Melissa Harrison
Melissa Harrison is a novelist and nature writer whose third novel, All Among the Barley, will be published by Bloomsbury in August 2018. Her second, At Hawthorn Time (Bloomsbury), was shortlisted for the Costa Novel of the Year award, longlisted for the Baileys Women’s Prize for Fiction and longlisted for the Encore Award; it was a Book of the Year in The Telegraph and chosen as a ‘best summer read‘ by A.S. Byatt in The Observer. Her first novel, Clay (Bloomsbury, 2013), won the Portsmouth First Fiction award, was selected for Amazon’s ‘Rising Stars’ programme and chosen by Ali Smith as a Book of the Year.
Rain: Four Walks in English Weather was published by Faber & Faber with The National Trust on March 3 2016 and longlisted for the Wainwright Prize. Melissa was Series Editor on four anthologies of writing about the seasons, published by Elliott & Thompson in 2016 in support of The Wildlife Trusts.

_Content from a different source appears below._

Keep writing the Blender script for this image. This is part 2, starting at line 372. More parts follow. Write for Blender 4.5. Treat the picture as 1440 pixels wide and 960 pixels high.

Melissa writes a monthly Nature Notebook column in The Times and reviews books for the Weekend FT, The Times, the Guardian, The Telegraph and Slightly Foxed. She won the John Muir Trust’s ‘Wild Writing‘ Award in 2010 and was a Writer in Residence at Gladstone’s Library, Hawarden, in January 2014, and as a guest of the Hexham Book Festival in October 2015. She delivered one of the inaugural Coleridge Lectures as part of Bristol’s Festival of Ideas, spoke about landscape and Englishness at The Southbank’s Changing Britain festival, and has appeared at the Hay Festival, the Edinburgh International Book Festival, on Radio 4’s Open Book, the Today Programme and Saturday Review, on The Arts Show on Radio 2 and World Update on the World Service, and on Springwatch and Springwatch Unsprung on BBC2. Her short story The Black Dog went out on Radio 4 in March 2017, she broadcast five Tweets of the Day in September of that year, and an instalment of Radio 3’s The Essay in January 2018.